To solve this, you will need a specially wound transformer called a
"hybrid coupler".  Internally, they are not all that complex, and they
show up in a variety of telephony equipment, but the kind of thing you
will want for this job is a bit of a rare item.  The best way to do this
is to talk to find your friendly amateur radio operator and ask how to get
a phone patch.  You will still need to know how to wire up small
amplifiers and resistor networks to handle the impedance transformations.

(4) If you are connecting to a POTS line, you need a way to control your
output impedance.  High impedance = on hook; low impedance = off hook.  If
your hybrid is high impedance, you can put a Hayes style modem in parallel
with it to manage dialing and hookswitching.  If your hybrid is
low-impedance (forcing the phone off-hook), you will need to retrofit it
with a relay to hang up the line with, and make the necessary arrangements
for controlling it.  (Remember how pulse dialing works?)
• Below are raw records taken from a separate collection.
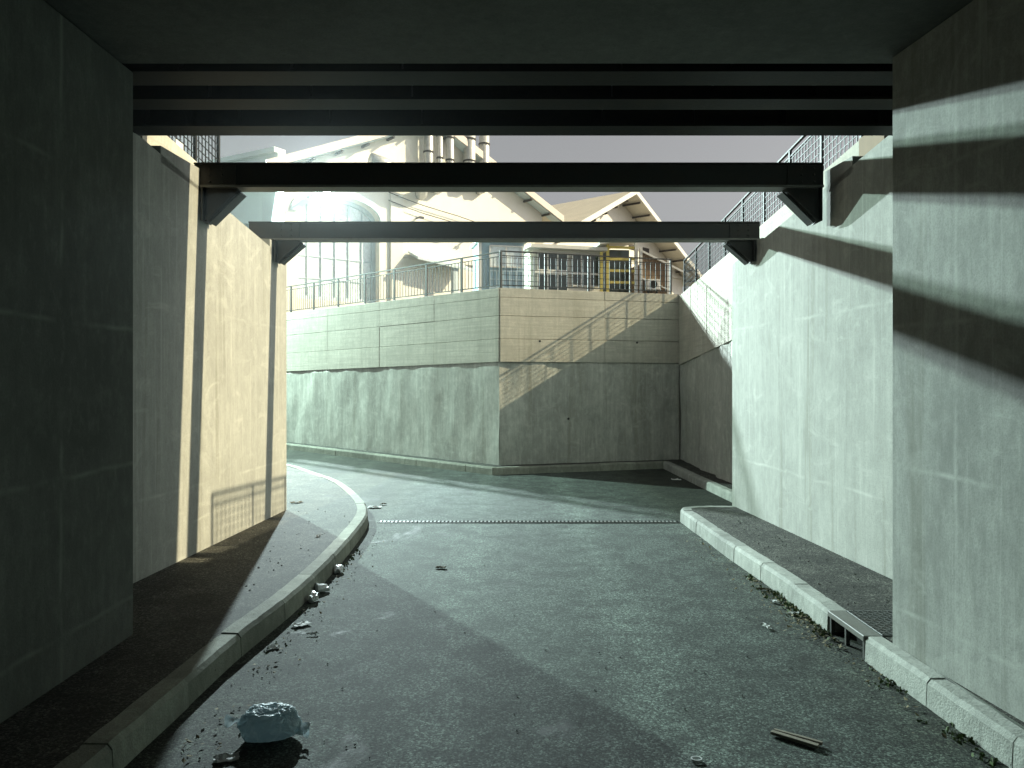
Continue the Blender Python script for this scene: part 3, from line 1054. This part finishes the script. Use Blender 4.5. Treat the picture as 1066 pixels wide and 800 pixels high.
for dz in (0.0, 0.35):
    bm = bmesh.new()
    add_tube(bm, [FA.p(4.6 + k * 0.9, 10.05 + dz - 0.14 * k - 0.05 * math.sin(k), 0.16) for k in range(8)], 0.018, 6)
    from_bm('cable', bm, 'timber', A, True)

# plant on the gable: ducts and pipes are fixed to the hall
FAp = FA.p
tube('air_duct', [FAp(3.4, 11.45, 0.75), FAp(4.0, 11.36, 0.78), FAp(5.1, 11.02, 0.8), FAp(6.0, 10.7, 0.6), FAp(6.3, 10.55, 0.1)], 0.27, 'pipe', A, 16)
for t_, zt, zb, r_ in ((6.45, 14.6, 11.35, 0.20), (7.05, 14.3, 11.2, 0.13), (7.6, 14.6, 11.2, 0.18), (8.7, 14.4, 11.35, 0.27), (9.55, 14.6, 11.3, 0.24)):
    c = tube('vent_pipe', [FAp(t_, zt, 0.45), FAp(t_, zb + 0.5, 0.45), FAp(t_, zb + 0.15, 0.4), FAp(t_, zb, 0.25), FAp(t_, zb, 0.02)], r_, 'pipe', A, 14)
    for z_ in (zb + 1.0, zb + 2.0):
        bm = bmesh.new()
        add_tube(bm, [FAp(t_, z_, 0.45), FAp(t_, z_ + 0.07, 0.45)], r_ + 0.03, 14)
        from_bm('pipe_collar', bm, 'timber', c)
FA.box('duct_box', 6.35, 7.2, 10.75, 11.3, 0.02, 0.4, 'pipe', A)
FA.box('lean_to_post', 7.55, 7.8, G, 7.4, 0.6, 0.8, 'soffit_blue', A)
hexa('lean_to_roof', [FAp(5.6, 7.55, 0.9), FAp(8.6, 7.25, 0.9), FAp(8.6, 7.6, 0.11), FAp(5.6, 7.9, 0.11),
                      FAp(5.6, 7.65, 0.9), FAp(8.6, 7.35, 0.9), FAp(8.6, 7.7, 0.11), FAp(5.6, 8.0, 0.11)], 'soffit_blue', A)

# --- second gable to the right
FB = Frame(6.19, 45.0, R(50))
B = thing('gabled_hall', 'smaller cream gabled hall whose peak shows between the two beams at right', 'building', tuple(FB.p(0, G)))
HB, EB, PB = 8.0, 9.1, 13.05
FB.plate('wall', [(-HB, G - 0.2), (HB, G - 0.2), (HB, EB), (0, PB), (-HB, EB)], [], -0.5, 0.0, 'plaster', B)
FB.box('side_wall', -HB, -HB + 0.4, G - 0.2, EB, -26, -0.51, 'plaster2', B)
FB.box('side_wall', HB - 0.4, HB, G - 0.2, EB, -26, -0.51, 'plaster2', B)
gable_roof(FB, B, -HB - 0.9, 0, HB + 0.9, EB - 0.42, PB + 0.02, 1.2, 26)
for (ta, tb, za, zb) in ((-HB - 0.95, 0, EB - 0.46, PB), (0, HB + 0.95, PB, EB - 0.46)):
    p = FB.p
    hexa('fascia_board', [p(ta, za, 1.28), p(tb, zb, 1.28), p(tb, zb, 1.205), p(ta, za, 1.205),
                          p(ta, za + 0.3, 1.28), p(tb, zb + 0.3, 1.28), p(tb, zb + 0.3, 1.205), p(ta, za + 0.3, 1.205)], 'white', B)
    for k in range(8):
        u = (k + 0.5) / 8.2
        t_, z_ = ta + (tb - ta) * u, za + (zb - za) * u
        bar('purlin', p(t_, z_ - 0.13, 1.18), p(t_, z_ - 0.13, 0.01), 0.09, 'timber', B, 0.10)
for t_ in (-3.2, -1.6, 1.6, 3.2):
    FB.box('gable_vent', t_ - 0.35, t_ + 0.35, 10.2, 10.5, 0.002, 0.05, 'timber', B)
FB.box('string_course', -HB, HB, 9.0, 9.2, 0.002, 0.12, 'plaster2', B)
window(FB, B, -6.5, -3.5, 5.6, 8.2, 4, 3, -0.07, 'dark_glass', 'white')
window(FB, B, 2.4, 5.4, 5.6, 8.2, 4, 3, -0.07, 'dark_glass', 'white')
dorm = FB.box('roof_lantern', -7.0, -5.0, 10.2, 12.4, -5.5, -3.5, 'plaster2', B)
FB.box('lantern_cap', -7.3, -4.7, 12.401, 12.6, -5.8, -3.2, 'white', dorm)
FB.box('lantern_opening', -6.6, -5.4, 11.2, 12.0, -3.499, -3.45, 'dark', dorm)

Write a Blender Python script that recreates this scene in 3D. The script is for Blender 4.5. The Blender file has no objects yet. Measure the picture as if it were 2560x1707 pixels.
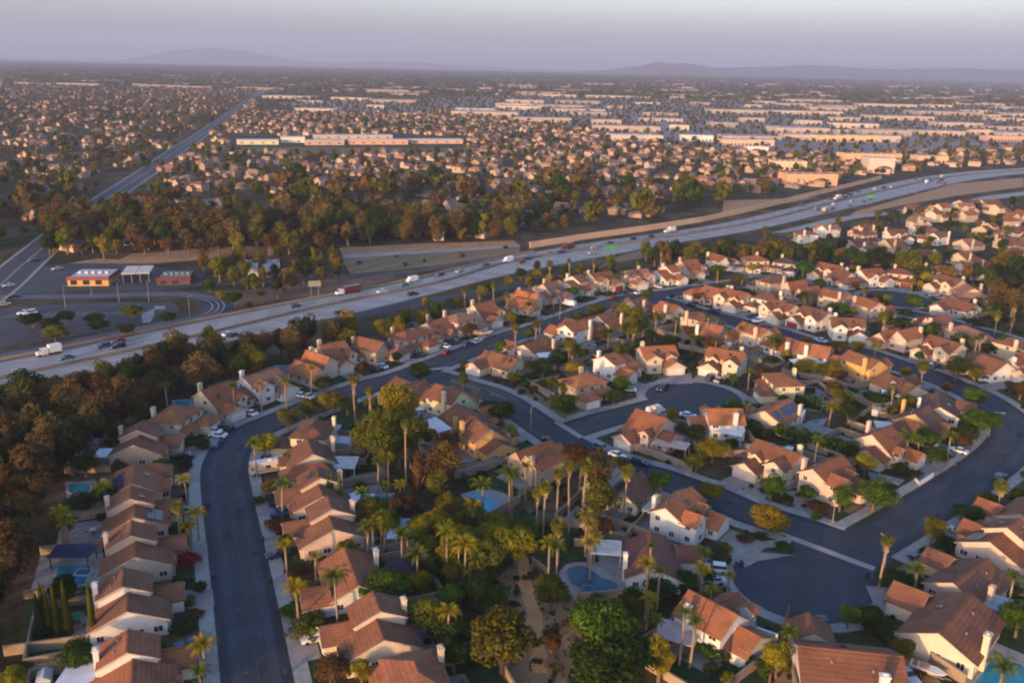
import bpy, math, random
from mathutils import Vector, Matrix
R = math.radians
sc = bpy.context.scene
C = sc.collection
rnd = random.Random(11)

# ------------------------------------------------------------------ camera
CAM_H = 92.0
cd = bpy.data.cameras.new('camera')
cam = bpy.data.objects.new('camera', cd)
C.objects.link(cam)
sc.camera = cam
cd.sensor_width = 36.0
cd.lens = 36.0 * 2231 / 2560
cd.clip_start = 1.0
cd.clip_end = 90000.0
CM = Matrix.Rotation(R(90 - 17.15), 4, 'X') @ Matrix.Rotation(R(1.2), 4, 'Z')
CM.translation = Vector((0, 0, CAM_H))
cam.matrix_world = CM

# ------------------------------------------------------------------ sky, sun, exposure
SUN_EL, SUN_ROT = 7.0, 214.0
HAZE = 8.5e-5
world = bpy.data.worlds.new('World')
sc.world = world
world.use_nodes = True
nt = world.node_tree
bg = nt.nodes['Background']
sky = nt.nodes.new('ShaderNodeTexSky')
sky.sky_type = 'NISHITA'
sky.sun_disc = False
sky.sun_elevation = R(SUN_EL)
sky.sun_rotation = R(SUN_ROT)
sky.dust_density = 2.0
tc = nt.nodes.new('ShaderNodeTexCoord')
sep = nt.nodes.new('ShaderNodeSeparateXYZ')
nt.links.new(tc.outputs['Generated'], sep.inputs[0])
rmp = nt.nodes.new('ShaderNodeValToRGB')
rmp.color_ramp.interpolation = 'B_SPLINE'
els = rmp.color_ramp.elements
els[0].position = 0.0; els[0].color = (0.34, 0.50, 1.0, 1)
els[1].position = 1.0; els[1].color = (0.52, .72, 1.02, 1)
for p, c in ((0.05, (0.47, 0.57, 1.0, 1)), (0.10, (0.80, 0.79, 1.04, 1)), (0.18, (0.88, 0.79, .97, 1)), (0.4, (.50, .66, .98, 1))):
    e = els.new(p); e.color = c
nt.links.new(sep.outputs[2], rmp.inputs[0])
mul = nt.nodes.new('ShaderNodeMix')
mul.data_type = 'RGBA'; mul.blend_type = 'MULTIPLY'
mul.inputs[0].default_value = 1.0
nt.links.new(sky.outputs[0], mul.inputs[6])
nt.links.new(rmp.outputs[0], mul.inputs[7])
nt.links.new(mul.outputs[2], bg.inputs[0])
bg.inputs[1].default_value = 0.15

ld = bpy.data.lights.new('sun', 'SUN')
ld.energy = 1.3
ld.angle = R(0.6)
ld.color = (1.0, 0.58, 0.25)
sun = bpy.data.objects.new('sun', ld)
C.objects.link(sun)
sv = Vector((math.sin(R(SUN_ROT)) * math.cos(R(SUN_EL)), math.cos(R(SUN_ROT)) * math.cos(R(SUN_EL)), math.sin(R(SUN_EL))))
sun.rotation_euler = sv.to_track_quat('Z', 'Y').to_euler()

sc.view_settings.view_transform = 'Standard'
sc.view_settings.look = 'None'
sc.view_settings.gamma = 1
sc.view_settings.use_curve_mapping = False
sc.view_settings.exposure = 1.90
sc.render.engine = 'CYCLES'
cy = sc.cycles
cy.use_denoising = True
cy.max_bounces = 5
cy.diffuse_bounces = 2
cy.glossy_bounces = 2
cy.transmission_bounces = 2
cy.transparent_max_bounces = 6
cy.volume_bounces = 0
cy.caustics_reflective = False
cy.caustics_refractive = False
cy.filter_width = 2.1

# ------------------------------------------------------------------ picture point -> place
REG = dict(A=(0, 900, .29787), B=(0, 1300, .26361), C=(550, 1300, .26361), D=(600, 900, .29787), E=(1150, 1300, .26361),
           F=(1750, 1300, .34439), G=(1200, 900, .29787), H=(1860, 900, .29787), I=(0, 560, .29787), J=(600, 560, .29787),
           K=(1200, 560, .29787), L=(1860, 560, .29787), M=(0, 100, .38265), N=(830, 100, .38265), O=(1660, 100, .38265),
           Z=(0, 0, 1.08844), Q=(1800, 480, .32313))
M3 = CM.to_3x3()
def G(reg, x, y, z=0.0):
    """ground place (x, y) in metres seen at a point of the survey picture, on the level z"""
    ox, oy, s = REG[reg]
    u, v = ox + x * s, oy + y * s
    d = M3 @ Vector(((u - 1280) / 2231, (853.5 - v) / 2231, -1))
    t = (z - CAM_H) / d.z
    return Vector((d.x * t, d.y * t))
def GP(spec, z=0.0):
    """'Z 1,2 3,4 J 5,6' -> list of ground points"""
    out, reg = [], 'Z'
    for w in spec.split():
        if len(w) == 1: reg = w
        else:
            a, b = w.split(','); out.append(G(reg, float(a), float(b), z))
    return out

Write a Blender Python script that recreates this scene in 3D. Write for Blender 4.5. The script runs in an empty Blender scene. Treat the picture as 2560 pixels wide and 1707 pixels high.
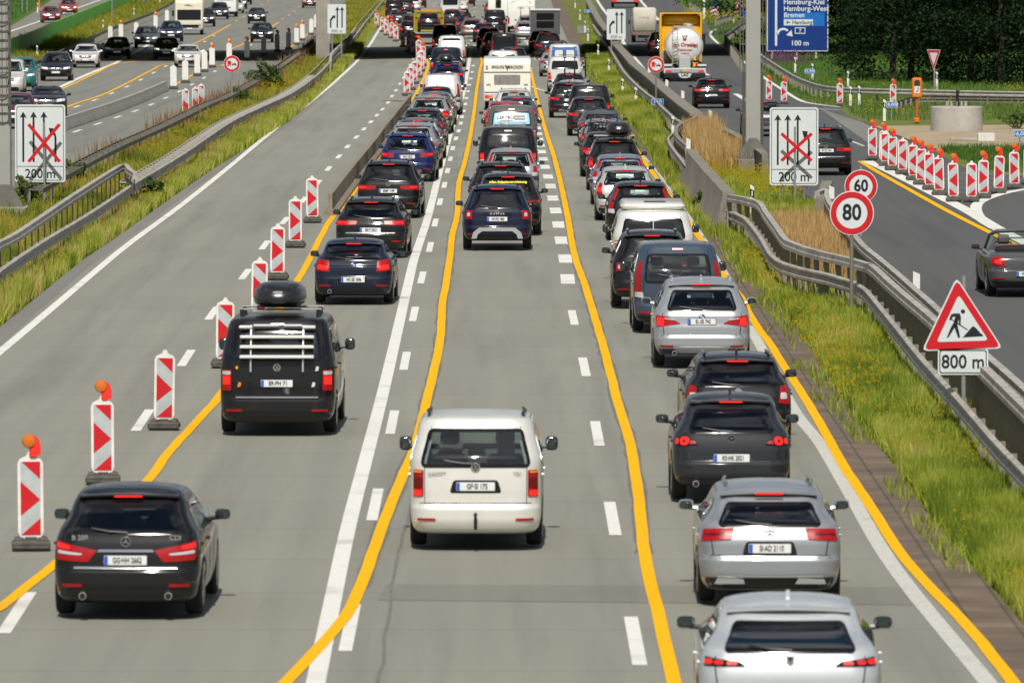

(5) There are several cans of worms on the computer side, including
management, security, CPU management, and others.  I never did get a good
interface worked out for the whole mess.

Rather than pull your hair out, you should consider getting hardware that
is suited to the job (Quicknet makes something called the Linejack, and
there is a company called Voicetronix which would be useful for larger
setups).  Rather than use Speak Freely, which is oriented to interactive
use, try something along the lines of the tools from www.openh323.org.
H.323 does not really address encryption (to my knowledge); use CIPE.

Actually, the encryption in Speak Freely (at least the current Unix
version) has a number of problems.  The two grossest problems are the fact
that the one-time pad is not one time (it's one time per packet) and the
fact that the IDEA encryption uses the cipher feedback mode with an all
zero initialization vector, thereby encrypting the first eight bytes by
XORing them with a constant (the not-so-onetime-pad problem, round two).
This trivially "gives away the farm".  More minor issues include the fact
that text chat is not encrypted (from what I can tell), and DES has too
short a key to be of much use anymore.  The moral of the story is, "Use
Blowfish!".  (Is there a fix in the works?)

Anyway, my project never did work all that well -- it was short on CPU
power, my prototyped (unshielded) circuits picked up a lot of noise, the
interface was clunky, grounding was problematic, and keeping the signal
amplitude at reasonable levels through the whole apparatus turned out to
be a nightmare.  Good luck; you'll need it!